Morera's Theorem

Morera's theorem provides a powerful converse to the Cauchy-Goursat theorem: if the integral of a continuous function over every closed curve vanishes, then the function must be holomorphic.

Statement

Theorem3.11Morera's theorem

Let $f$ be continuous on a domain $D \subseteq \mathbb{C}$ . If

$\oint_T f(z)\,dz = 0$

for every triangle $T$ in $D$ (or equivalently, for every closed contour in $D$ ), then $f$ is holomorphic on $D$ .

RemarkStrength of the conclusion

The assumption is merely continuity plus vanishing integrals, yet the conclusion gives holomorphicity — and hence infinite differentiability and analyticity. This reflects the rigidity of holomorphic functions: the integral condition alone forces a continuous function to be complex-analytic.

Proof

Fix $z_0 \in D$ and let $r > 0$ be such that $D(z_0, r) \subset D$ .

Step 1. Define $F(z) = \int_{z_0}^z f(w)\,dw$ where the integral is taken along the line segment from $z_0$ to $z$ (valid for $z \in D(z_0, r)$ ). The hypothesis that $\oint_T f\,dz = 0$ for every triangle ensures this definition is path-independent.

Step 2. We show $F'(z) = f(z)$ . For small $|h|$ :

$\frac{F(z+h) - F(z)}{h} - f(z) = \frac{1}{h}\int_z^{z+h} [f(w) - f(z)]\,dw.$

$\left|\frac{F(z+h) - F(z)}{h} - f(z)\right| \leq \frac{1}{|h|} \cdot \varepsilon \cdot |h| = \varepsilon.$

Therefore $F'(z) = f(z)$ .

Step 3. Since $F$ is holomorphic (it has a complex derivative $f$ ), and $f = F'$ is the derivative of a holomorphic function, $f$ is also holomorphic on $D(z_0, r)$ . Since $z_0$ was arbitrary, $f$ is holomorphic on $D$ . $\blacksquare$

■

Applications

ExampleUniform limits of holomorphic functions

Morera's theorem implies that a uniform limit of holomorphic functions is holomorphic. If $f_n \to f$ uniformly on compact subsets of $D$ and each $f_n$ is holomorphic, then for any triangle $T$ in $D$ :

$\oint_T f\,dz = \lim_{n \to \infty} \oint_T f_n\,dz = 0.$

Since $f$ is continuous (uniform limit of continuous functions), Morera's theorem gives that $f$ is holomorphic.

ExampleIntegrals depending on a parameter

Consider $F(z) = \int_0^1 \frac{g(t)}{t - z}\,dt$ for $z \notin [0,1]$ , where $g$ is continuous.
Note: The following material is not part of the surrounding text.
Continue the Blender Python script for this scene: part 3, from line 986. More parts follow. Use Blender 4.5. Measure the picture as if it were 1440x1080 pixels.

Then $F$ is continuous, and for any closed triangle $T$ not meeting $[0,1]$ :

$\oint_T F(z)\,dz = \int_0^1 g(t) \left(\oint_T \frac{dz}{t-z}\right) dt = 0$

by Fubini's theorem and the fact that $1/(t-z)$ is holomorphic in $z$ for $z \notin [0,1]$ . By Morera's theorem, $F$ is holomorphic on $\mathbb{C} \setminus [0,1]$ .

Variants and Strengthenings

RemarkWeakened hypotheses

Several strengthenings of Morera's theorem exist:

It suffices to check $\oint_T f\,dz = 0$ for triangles with sides parallel to the coordinate axes.
Painleve's theorem: If $f$ is continuous on $D$ , holomorphic on $D \setminus \gamma$ for a smooth curve $\gamma$ , then $f$ is holomorphic on all of $D$ .
If $f$ is continuous on $D$ and holomorphic on $D \setminus E$ where $E$ has zero area, then $f$ is holomorphic on $D$ .

These removability results are fundamental in the theory of analytic continuation.

RemarkComparison with real analysis

In real analysis, there is no analogue of Morera's theorem. A continuous real function whose integral over every interval is zero must be zero, but this does not force differentiability. The complex-analytic setting is far more rigid.